Professor Mark Hallett was Director of the Paul Mellon Centre for Studies in British Art from 2012-23. In this role, Mark oversaw all aspects of the Centre’s activities, ensuring that it supported the most original, rigorous and stimulating research into the history of British art and architecture. From 2018-23 he co-chaired BAN’s Steering Group together with Alex Farquharson, Director of Tate Britain.

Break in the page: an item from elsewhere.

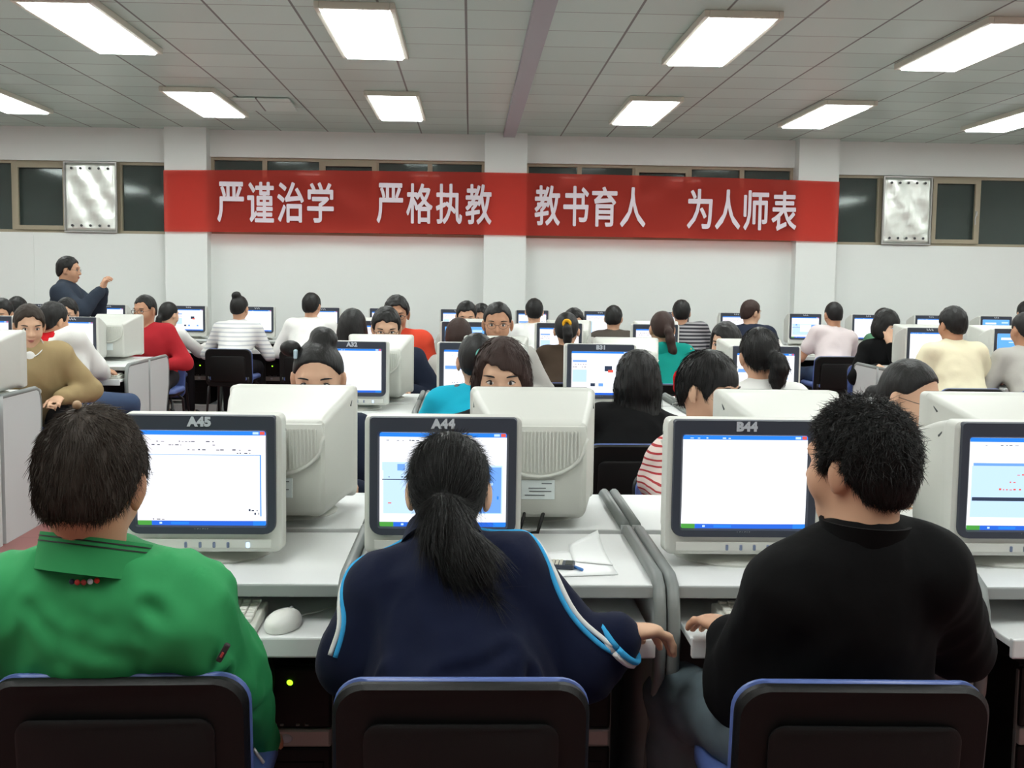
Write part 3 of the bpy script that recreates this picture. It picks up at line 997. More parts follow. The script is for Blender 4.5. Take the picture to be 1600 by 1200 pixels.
class Vol:
    def __init__(s): s.p = []
    def cone(s, a, b, ra, rb, k=0.02, flat=None, op='u'):
        a, b = V(a), V(b)
        m_ = max(ra, rb)
        sc = None
        if flat is not None:
            n, q = unit(flat[0]), flat[1]
            sc = (n, 1.0 / q - 1.0, q)
            m_ = m_ * max(1.0, q)
        lo, hi = np.minimum(a, b) - m_, np.maximum(a, b) + m_
        def f(X, Y, Z):
            P = np.stack(np.broadcast_arrays(X, Y, Z), -1).astype(np.float64)
            A, B = a, b
            if sc:
                n, g, q = sc
                P = P + n * ((P @ n)[..., None] * g)
                A = a + n * (a @ n) * g; B = b + n * (b @ n) * g
            ba = B - A
            pa = P - A
            t = np.clip((pa @ ba) / (ba @ ba + 1e-12), 0, 1)
            d = np.linalg.norm(pa - t[..., None] * ba, axis=-1) - (ra + (rb - ra) * t)
            return d * (sc[2] if sc and sc[2] < 1 else 1.0)
        s.p.append((f, lo, hi, k, op)); return s
    def chain(s, pts, rs, k=0.02, flat=None):
        for i in range(len(pts) - 1): s.cone(pts[i], pts[i + 1], rs[i], rs[i + 1], k, flat)
        return s
    def ell(s, c, r, R=None, k=0.02, op='u'):
        c, r = V(c), V(r)
        R = np.eye(3) if R is None else np.asarray(R)     # columns are the ellipsoid's axes
        m_ = np.sqrt(((R * r) ** 2).sum(1))
        def f(X, Y, Z):
            P = np.stack(np.broadcast_arrays(X, Y, Z), -1) - c
            q = P @ R
            k0 = np.linalg.norm(q / r, axis=-1); k1 = np.linalg.norm(q / (r * r), axis=-1)
            return k0 * (k0 - 1.0) / (k1 + 1e-9)
        s.p.append((f, c - m_, c + m_, k, op)); return s
    def rbox(s, c, b, rr, R=None, k=0.02, op='u'):
        c, b = V(c), V(b)
        R = np.eye(3) if R is None else np.asarray(R)
        m_ = np.abs(R * b).sum(1)
        def f(X, Y, Z):
            P = np.stack(np.broadcast_arrays(X, Y, Z), -1) - c
            q = np.abs(P @ R) - b + rr
            return np.linalg.norm(np.maximum(q, 0), axis=-1) + np.minimum(q.max(-1), 0) - rr
        s.p.append((f, c - m_, c + m_, k, op)); return s
    def cut(s, fn):
        s.p.append((fn, None, None, 0, 'cut')); return s
    def mesh(s, h, fine=(), pad=0.02):
        los = np.array([p[1] for p in s.p if p[4] == 'u']); his = np.array([p[2] for p in s.p if p[4] == 'u'])
        lo, hi = los.min(0) - pad - h, his.max(0) + pad + h
        ax = []
        for i in range(3):
            out = [lo[i]]
            while out[-1] < hi[i]:
                st = h
                for (a, b, hf) in fine:
                    if a[i] - hf <= out[-1] <= b[i]: st = min(st, hf)
                out.append(out[-1] + st)
            ax.append(np.array(out))
        X, Y, Z = ax[0][:, None, None], ax[1][None, :, None], ax[2][None, None, :]
        D = np.full((len(ax[0]), len(ax[1]), len(ax[2])), 0.2)
        for (f, l, u_, k, op) in s.p:
            if op == 'cut':
                D = np.maximum(D, f(X, Y, Z)); continue
            g = k + 2.5 * h
            sl = []
            for i in range(3):
                i0 = max(0, np.searchsorted(ax[i], l[i] - g) - 1); i1 = min(len(ax[i]), np.searchsorted(ax[i], u_[i] + g) + 1)
                sl.append(slice(i0, i1))
            if any(q.start >= q.stop for q in sl): continue
            d = f(X[sl[0]], Y[:, sl[1]], Z[:, :, sl[2]])
            o = D[sl[0], sl[1], sl[2]]
            if op == 'u':
                if k > 0:
                    hh = np.clip(0.5 + 0.5 * (o - d) / k, 0, 1)
                    D[sl[0], sl[1], sl[2]] = o + (d - o) * hh - k * hh * (1 - hh)
                else: D[sl[0], sl[1], sl[2]] = np.minimum(o, d)
            else:
                d = -d
                hh = np.clip(0.5 - 0.5 * (o - d) / max(k, 1e-6), 0, 1)
                D[sl[0], sl[1], sl[2]] = o + (d - o) * hh + k * hh * (1 - hh)
        D[0] = D[-1] = 0.2; D[:, 0] = D[:, -1] = 0.2; D[:, :, 0] = D[:, :, -1] = 0.2
        return nets(D, ax)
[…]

Mark’s scholarly research has focused on British art from the seventeenth century onwards. Books he has written and edited include The Spectacle of Difference: Graphic Satire in the Age of Hogarth (Yale University Press, 1999); Hogarth (Phaidon Press, 2000); Reynolds: Portraiture in Action (Yale University Press, 2014); and Court, Country, City: British Art and Architecture, 1660–1735 (edited with Nigel Llewellyn and Martin Myrone, Yale University Press, 2016). He also co-edited the major online publication, The Royal Academy Summer Exhibition: A Chronicle, 1769–2018 (Paul Mellon Centre, 2018). He has also been involved in curating and co-curating numerous exhibitions, including Hogarth at Tate Britain (Tate Britain, 2007), William Etty: Art and Controversy (York Art Gallery, 2011), Joshua Reynolds: Experiments in Paint (Wallace Collection, 2015) and George Shaw: A Corner of a Foreign Field (Yale Center for British Art, 2018).
In 2023 Mark became Director of the Courtauld Institute of Art.